E’ organizzatore del festival “Errobiko Festibala” che si tiene nel paesaggio rurale di Nive Itxassou, vicino a Bayonne.
Erwan Keravec
E’ un suonatore di cornamusa di tradizione Bretone. Fa le prime esperienze con il fratello Guénolé alle feste danzanti notturne del Fest Noz. Nel 1996 si unisce al gruppo bagad Ronsed Mor. Con loro si trovò a incidere assieme a La Marmite Infernal, la big band del collettivo jazz ARFI di stanza a Lione, e fu questa collaborazione a far nascere l’interesse di Erwan per la pratica improvvisativa.
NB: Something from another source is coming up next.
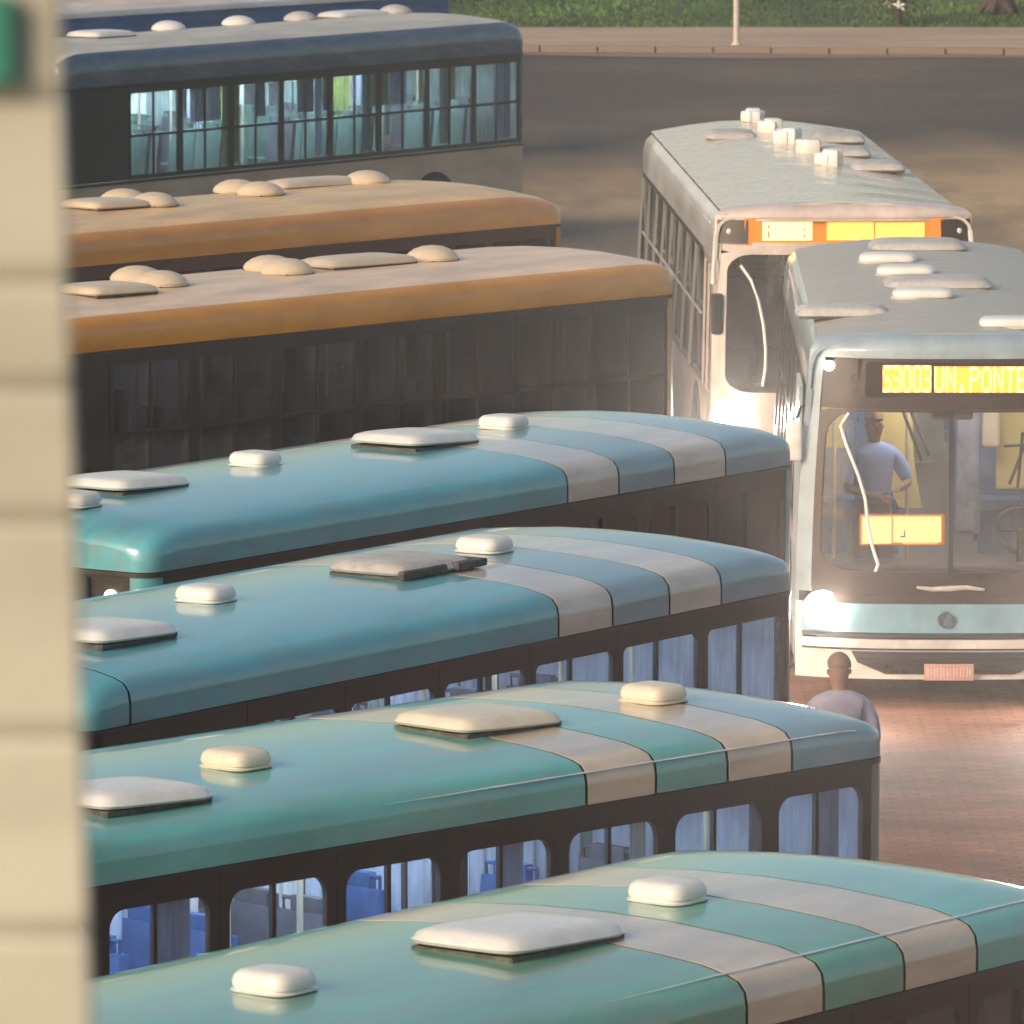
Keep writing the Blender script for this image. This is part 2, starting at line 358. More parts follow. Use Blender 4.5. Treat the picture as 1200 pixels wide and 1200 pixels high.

In quest’ambito ha formato duetti con Jean-Luc Cappozzo (Air Brut), Beñat Achiary (Ametsa) e Mats Gustafsson (Luft) e improvvisa con danzatori come Boris Charmatz, Emmanuelle Huynh e Daniel Linehan.
Come compositore ha inaugurato il proprio Urban Pipes project nel 2007, con un cd di brani in solo seguito da un secondo volume comprendente anche duetti con Achiary e il fratello Guénolé.
Nella musica contemporanea, per il suo progetto Nu Piping ha commissionato otto brani in solo a compositori come Susumu Yoshida, Sébastien Béranger, Xavier Garcia, François Sahran, Benjamin de la Fuente e François Rossé; Vox – Nu Piping # 2 è un trio con la soprano Donatienne Michel-Dansac e il baritono Vincent Bouchot; Sonneurs, il terzo capitolo del progetto (pubblicato nel 2017 da Buda Musique), mette assieme in un inedito quartetto quattro strumenti della tradizione bretone: cornamusa, biniou, bombarda e trelombarde, che eseguono composizioni appositamente commissionate a Wolfgang Mitterer, Susumu Yoshida, Samuel Sighicelli e dello stesso Keravec.